— Start Entries supplied —
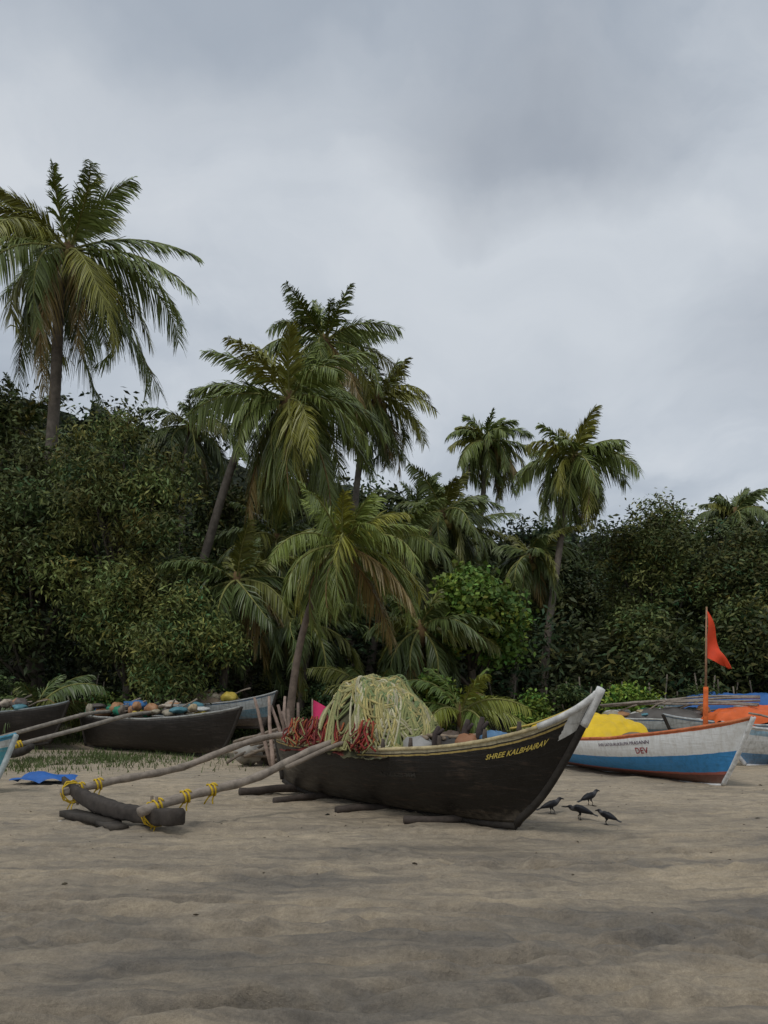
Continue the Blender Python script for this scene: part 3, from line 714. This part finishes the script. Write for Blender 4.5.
for (c,a,L_,r_) in [((-1.55,12.75,.07),.55,1.1,.06),((-.05,10.95,.05),.5,1.2,.05),((.75,10.0,.04),.25,1.1,.05),((-.9,12.0,.05),.6,1.3,.05)]:
    ee=empty('timber_roller',c,a); bb=B(); bb.add(*tube(wob((-L_/2,0,0),(L_/2,0,0),9,.02,0,c[0]),r_,8),col=(.07,.055,.045)); bb.obj('log',M_wood,ee)

# --- blue and white boat
g2=lambda s:.56+.12*s+.42*max(0,(s-.3)/.7)**3.2
k2=lambda s:.0+.03*max(0,(s-.8)/.2)**2
PB=hullfn(5.14,.80,g2,k2,.62,.1,pw=2.6,rexp=.9)
mat=hull_mat('painted_hull',[(0,(.16,.065,.05)),(.16,(.40,.12,.09)),(.20,(.05,.27,.58)),(.52,(.80,.81,.80)),(.95,(.55,.14,.05))],wear=(.40,.36,.32),wamt=.3,rough=.4,dirt=.82,th=.58)
e=boat('painted_fishing_boat',(3.4,18.5,0),math.atan2(-4.8,1.85),PB,mat,(.55,.17,.07),incol=(.3,.36,.4),stemcol=(.65,.65,.63))
hull_text(e,PB,'SHRI SATGURUKRUPA PRASANN',.58,.80,.135,1.0,.105,(.12,.08,.12))
hull_text(e,PB,'DEV',.74,.60,.16,1.3,.14,(.35,.03,.04))
def tarp(name,parent,cx,cy,ax,ay,z0,h,col,seed,mat=M_cloth,n=50,p=3.0,rz=0,wr=1.0):
    u=np.linspace(-1,1,n); U,V=np.meshgrid(u,u); x=U*ax; y=V*ay
    hh=(1-np.abs(U)**p)*(1-np.abs(V)**p)
    Zt=z0+h*np.clip(hh,0,1)**.6+(fbm(x*2.5+seed,y*2.5+seed*2,4)-.45)*.35*h*wr+.035*wr*np.abs(np.sin(x*5+y*4+seed+5*fbm(x*2,y*2,2)))
    ex=1+.10*(fbm(U*3+seed,V*3,3)-.45)*2
    ca,sa=math.cos(rz),math.sin(rz)
    xx=cx+(x*ca-y*sa)*ex; yy=cy+(x*sa+y*ca)*ex
    idx=np.arange(U.size).reshape(U.shape); F=np.stack([idx[:-1,:-1],idx[:-1,1:],idx[1:,1:],idx[1:,:-1]],-1).reshape(-1,4)
    return fast_mesh(name,np.stack([xx,yy,Zt],-1).reshape(-1,3),F,mat,np.tile(col,(U.size,1)),True,parent)
tarp('yellow_tarpaulin',e,1.45,0,1.35,.74,.50,.50,(.78,.52,.02),2,wr=1.3)
tarp('net_heap',e,3.2,0,.5,.5,.5,.22,(.2,.15,.1),4)
b=B(); b.add(*tube([(4.75,0,.45),(4.76,0,1.55)],[.045,.04],8),col=(.62,.13,.03)); b.add(*tube([(4.76,0,1.5),(4.78,.0,2.82)],[.02,.014],7),col=(.35,.2,.12))
b.obj('flag_pole',M_wood,e)
n=20; V=[];F=[]
for i in range(n):
    t=i/(n-1)
    for j in range(n):
        q=j/(n-1)
        zz=2.78-q*.76*(1-t)-t*.93
        V.append((4.78+.08*t+.035*math.sin(8*t+q*5),.37*t+.035*math.sin(7*t+9*q)*t,zz+.015*math.sin(9*q+4*t)))
for i in range(n-1):
    for j in range(n-1): F.append((i*n+j,i*n+j+1,(i+1)*n+j+1,(i+1)*n+j))
fast_mesh('red_flag',V,F,M_cloth,np.tile((.75,.07,.02),(len(V),1)),True,e)

# --- dark boat behind on the left
g3=lambda s:.80+.32*max(0,(s-.5)/.5)**3+.05*(1-s)**3
k3=lambda s:.02+.08*max(0,(s-.8)/.2)**2
P3=hullfn(5.5,.75,g3,k3,.7,.3)
mat=hull_mat('black_hull',[(0,(.017,.014,.012)),(.88,(.025,.022,.02)),(.95,(.15,.14,.13))],wear=(.06,.048,.038),wamt=.6,rough=.45)
e=boat('outrigger_fishing_boat',(-7.8,23.2,.02),math.atan2(-3.6,4.2),P3,mat,(.3,.3,.28),incol=(.06,.05,.045))
b=B()
for xx,z0 in((1.3,.25),(3.1,.3)):
    bm=interp_path([(xx,-3.6,z0),(xx,-2,.62),(xx,-.7,.92),(xx,.9,.98)],24); b.add(*tube(bm,.05,8),col=(.26,.23,.19)); 
b.add(*tube(np.stack([np.linspace(.6,3.8,16),np.full(16,-3.5),.14+.2*np.abs(np.linspace(-1,1,16))**4],1),.11*np.sin(np.linspace(.3,2.84,16))**.4,9),col=(.04,.035,.03))
b.obj('outrigger',M_wood,e)
b=B()
for xx in(1.3,3.1): lashing(b,(xx,-3.45,.32),(0,1,.2),.075,turns=5,pitch=.035,tr=.016)
b.obj('yellow_lashings',M_rope,e)
def gear(e,x0,x1,z,n,seed,wy=.3,up=.14):
    b=B(); rr_=np.random.default_rng(seed)
    for i in range(n):
        x=rr_.uniform(x0,x1); c=[(.55,.55,.52),(.42,.33,.2),(.38,.2,.1),(.05,.16,.36),(.45,.38,.3),(.1,.24,.28),(.12,.1,.09),(.03,.22,.13),(.55,.42,.08),(.2,.16,.12),(.34,.30,.22)][rr_.integers(11)]
        lump(b,(x,rr_.uniform(-wy,wy),z+rr_.uniform(0,up)),(rr_.uniform(.08,.26),rr_.uniform(.1,.22),rr_.uniform(.05,.15)),c,20+i)
    b.obj('nets_and_floats',M_cloth,e)
    b=B()
    for i in range(8):
        x=rr_.uniform(x0,x1-.5); b.add(*tube(wob((x,rr_.uniform(-wy,wy),z+.05),(x+rr_.uniform(.5,1.3),rr_.uniform(-wy,wy),z+rr_.uniform(.1,.4)),6,.02,.02,i),.022,5),col=(.28,.23,.18))
    b.obj('loose_sticks',M_wood,e)
gear(e,.3,4.8,.88,44,77,up=.24)
b=B()
def crate(b,c,s,col,rz=0):
    x,y,z=c; w,d,h=s; t_=.02
    M=Matrix.Rotation(rz,3,'Z')
    def bx(o,ss): 
        q=M@Vector(o); b.add(*box((x+q[0],y+q[1],z+o[2]),ss,rz),col=col)
    bx((0,0,t_/2),(w-.044,d-.044,t_))
    for k in range(3):
        zz=h*(.2+.3*k)
        bx((-w/2,0,zz),(t_,d,h*.24)); bx((w/2,0,zz),(t_,d,h*.24)); bx((0,-d/2,zz),(w-.045,t_,h*.24)); bx((0,d/2,zz),(w-.045,t_,h*.24))
crate(b,(2.0,.15,1.0),(.45,.32,.22),(.06,.17,.36),.2); crate(b,(4.0,.05,.95),(.4,.3,.22),(.4,.4,.38),-.2)
b.obj('fish_crates',M_plastic,e,smooth=False)

P4=hullfn(5.0,.7,g3,k3,.6,.3)
e=boat('fishing_boat',(-13.0,24.0,.1),math.radians(-22),P4,mat,(.2,.22,.22),incol=(.06,.05,.045))
gear(e,.8,4.5,.88,26,78,up=.2)
b=B(); b.add(*tube(interp_path([(3,-3.8,.7),(3.3,-1.5,.9),(3.5,.8,1.1)],16),.05,8),col=(.3,.27,.23)); b.obj('outrigger_boom',M_wood,e)
m4=hull_mat('pale_hull',[(0,(.10,.08,.07)),(.3,(.12,.20,.24)),(.62,(.38,.40,.39)),(.94,(.1,.17,.26))],wear=(.2,.18,.16),wamt=.8)
e=boat('fishing_boat',(-6.4,25.2,.5),math.radians(-38),hullfn(4.2,.62,lambda s:.62+.35*max(0,(s-.5)/.5)**3,lambda s:0.05,.5,.2),m4,(.33,.34,.33),incol=(.2,.2,.2))
tarp('net_heap',e,2.0,0,1.0,.5,.5,.4,(.22,.17,.12),6); gear(e,.5,3.2,.72,16,79,.25)
e=boat('fishing_boat',(-9.6,13.3,0),math.radians(-9),hullfn(3.95,.55,lambda s:.62+.25*max(0,(s-.5)/.5)**3,lambda s:.02,.45,.2),hull_mat('turquoise_hull',[(0,(.35,.36,.34)),(.45,(.07,.30,.36)),(.8,(.55,.58,.56)),(.93,(.05,.25,.4))],wear=(.3,.27,.22),wamt=.5),(.1,.3,.4),incol=(.2,.3,.33),stemcol=(.4,.45,.45))

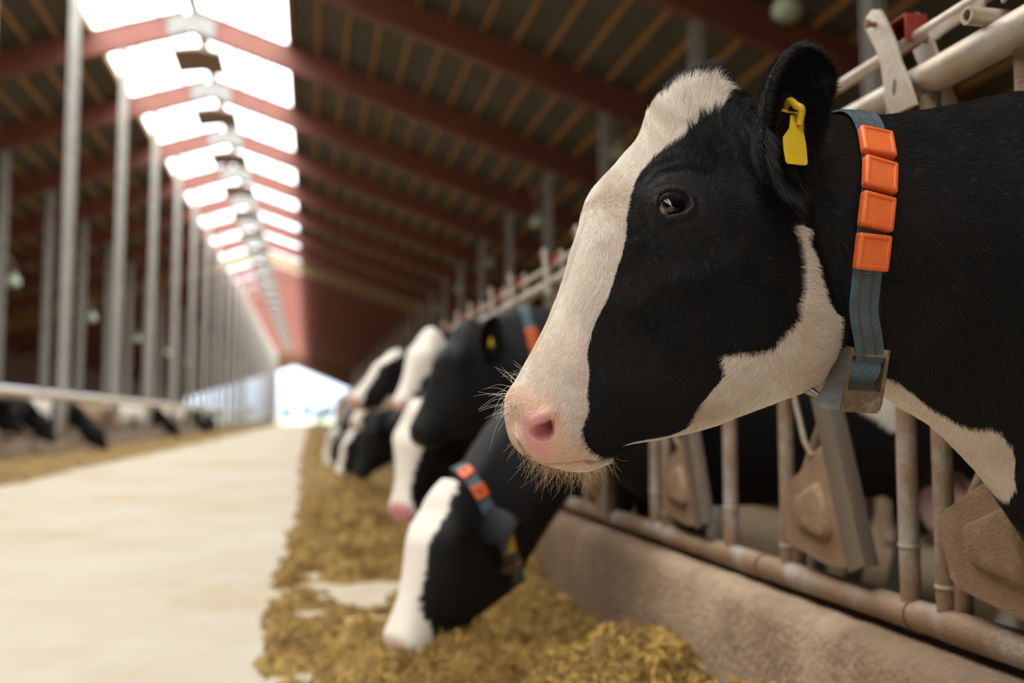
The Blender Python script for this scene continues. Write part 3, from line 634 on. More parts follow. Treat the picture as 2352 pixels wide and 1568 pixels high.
while ys[-1] < 150: ys.append(ys[-1]+max(.08, .012*ys[-1]))
feed('feed', -1, -4.86, -3.3, np.array(ys), .08, 'strip of golden feed along the left kerb')
# loose straw chips lying on the heaps
nC = 52000
cy_ = 1.5+(rng.random(nC)**1.7)*9.5; cx_ = -.5+1.52*rng.random(nC)
cz_ = feed_height(cx_, cy_, 1); ok = cz_ > .004
cx_, cy_, cz_ = cx_[ok], cy_[ok], cz_[ok]; nC = len(cx_)
ang = rng.random(nC)*6.283; pit = rng.normal(0, .5, nC); L = rng.uniform(.008, .028, nC); wd = rng.uniform(.0009, .0028, nC)
d = np.stack([np.cos(ang)*np.cos(pit), np.sin(ang)*np.cos(pit), np.sin(pit)], 1)
sd = np.stack([-np.sin(ang), np.cos(ang), rng.normal(0, .5, nC)], 1)
c = np.stack([cx_, cy_, cz_+.004], 1)
V = np.empty((nC, 6, 3)); bend = np.array([0, 0, 1.])*(L*.12)[:, None]
for q, (a, b) in enumerate(((-1, -1), (-1, 1), (0, -1), (0, 1), (1, -1), (1, 1))): V[:, q] = c+d*(L*a)[:, None]+sd*(wd*b)[:, None]+(bend if a == 0 else 0)
base = np.arange(nC)[:, None]*6
F = np.concatenate([base+np.array([[0, 1, 3, 2]]), base+np.array([[2, 3, 5, 4]])], 0)
me = bpy.data.meshes.new('straw_chips'); me.vertices.add(nC*6); me.vertices.foreach_set('co', V.reshape(-1))
me.loops.add(F.size); me.loops.foreach_set('vertex_index', F.reshape(-1).astype(np.int32)); me.polygons.add(len(F)); me.polygons.foreach_set('loop_start', np.arange(0, F.size, 4, dtype=np.int32)); me.update(calc_edges=True)
o = link('straw_chips', me, M['chips'], fr); o['kind'] = 'stuff'
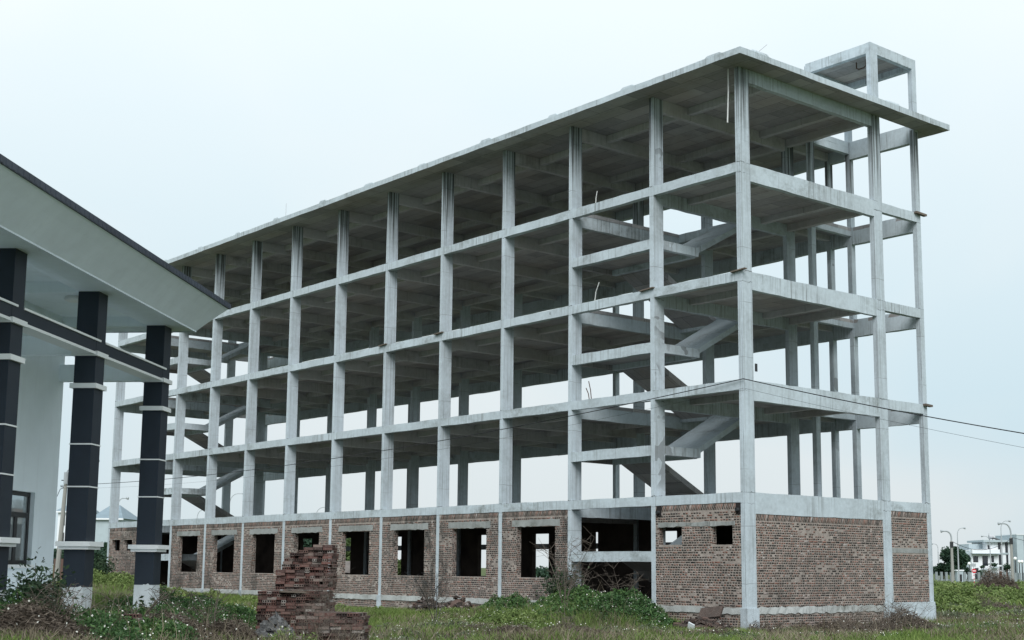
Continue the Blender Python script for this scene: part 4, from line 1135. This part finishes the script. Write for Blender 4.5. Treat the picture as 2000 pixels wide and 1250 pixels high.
_rs = np.random.default_rng(77)
cover('weeds', 'scruffy brown and olive growth scattered through the foreground grass', DEADW,
      [sp(_rs.uniform(740, 1450), _rs.uniform(32.5, 38.5), _rs.uniform(.4, 1.3), _rs.uniform(.3, .7), _rs.uniform(.12, .26)) for _ in range(13)]+[sp(_rs.uniform(1830, 2010), _rs.uniform(42, 60), _rs.uniform(.6, 1.8), _rs.uniform(.4, .9), _rs.uniform(.12, .25)) for _ in range(12)], 0.055, 1500, r, 0.3, flowers=0.02)
cover('weeds', 'grey green low weeds scattered through the foreground grass', DULLW,
      [sp(_rs.uniform(740, 1460), _rs.uniform(32.5, 39), _rs.uniform(.4, 1.4), _rs.uniform(.3, .8), _rs.uniform(.12, .30)) for _ in range(34)]+[sp(_rs.uniform(1460, 2010), _rs.uniform(36, 44), _rs.uniform(.5, 1.6), _rs.uniform(.3, .7), _rs.uniform(.12, .28)) for _ in range(16)]+[sp(_rs.uniform(1830, 2010), _rs.uniform(44, 80), _rs.uniform(.8, 2.2), _rs.uniform(.6, 1.4), _rs.uniform(.2, .45)) for _ in range(14)], 0.036, 1300, r, 0.5, flowers=0.015)

cover('weeds', 'green weeds growing round the feet of the brick stacks', WEEDB,
      [sp(500, 30.8, .6, .4, .45), sp(560, 28.6, .8, .4, .40), sp(600, 26.8, .7, .3, .50), sp(735, 28.0, .6, .5, .45), sp(690, 26.6, .8, .3, .35), sp(650, 31.0, .4, .3, .6)], 0.034, 1700, r, 0.5, flowers=0.02)

def shrub(loc, h, rad, n, mat, label, leaf=0.05, stems=6, seed=0, cat='shrub', name='shrub', group=None):
    rr = np.random.default_rng(seed)
    S = empty(name, (float(loc[0]), float(loc[1]), float(hgt(loc[0], loc[1]))-0.03)); tag(S, label, cat, group)
    mb = MB(); Cs = []
    for k in range(stems):
        a = rr.uniform(0, 6.28); t = rr.uniform(0.2, 0.9)*rad
        e = np.array([math.cos(a)*t, math.sin(a)*t, h*rr.uniform(0.6, 1.0)])
        mb.tube([(0, 0, 0), e*np.array([.4, .4, .55]), e], [0.014, 0.01, 0.004], 4)
        m = n//stems
        tt = rr.uniform(0.25, 1.05, m)[:, None]
        Cs.append(e[None]*tt*np.array([1, 1, 1])+rr.normal(size=(m, 3))*np.array([rad*.26, rad*.26, h*.12]))
    mb.build('stems', TWIG, S)
    Cc = np.vstack(Cs); Cc[:, 2] = np.clip(Cc[:, 2], 0.03, None)
    V, F = leaves_np(Cc, leaf, rr, 0.3)
    tag(link_mesh('foliage', mesh_np('foliage', V, F), mat, S), kind='stuff')
    return S
def bare(loc, h, spread, nb, label, seed, mat=None, thick=0.012, group=None):
    """leafless shrub: stems that fork twice"""
    r0 = random.Random(seed)
    S = empty('bare_shrub', (float(loc[0]), float(loc[1]), float(hgt(loc[0], loc[1]))-0.03)); tag(S, label, 'bare shrub', group)
    mb = MB(); tw = MB()
    for k in range(nb):
        a = r0.uniform(0, 6.28); l = r0.uniform(.3, 1)*spread; hh = h*r0.uniform(.55, 1)
        p1 = Vector((math.cos(a)*l*.35+r0.uniform(-.05, .05), math.sin(a)*l*.35, hh*.5)); p2 = Vector((math.cos(a)*l, math.sin(a)*l, hh))
        mb.tube([(0, 0, 0), p1, p2], [thick, thick*.75, thick*.35], 4)
        for q in range(5):
            t = r0.uniform(.25, .95); s = (p1.lerp(p2, (t-.4)/.6) if t > .4 else Vector((0, 0, 0)).lerp(p1, t/.4))
            b = r0.uniform(0, 6.28); e = s+Vector((math.cos(b)*.28*h, math.sin(b)*.28*h, r0.uniform(-.05, .25)*h))
            tw.tube([s, (s+e)/2+Vector((0, 0, .03)), e], [thick*.5, thick*.4, thick*.25], 3, 0, False)
            for w in range(2):
                c = r0.uniform(0, 6.28); s2 = s.lerp(e, r0.uniform(.3, .9)); e2 = s2+Vector((math.cos(c)*.12*h, math.sin(c)*.12*h, r0.uniform(-.05, .12)*h))
                tw.tube([s2, e2], [thick*.3, thick*.2], 3, 0, False)
    mb.build('stems', mat or TWIG, S); tag(tw.build('twigs', mat or TWIG, S), kind='stuff')
    return S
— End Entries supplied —
[Exercise task] Give the number of lines in the listing above that hold the string "high", with nothing else.

[Result] 2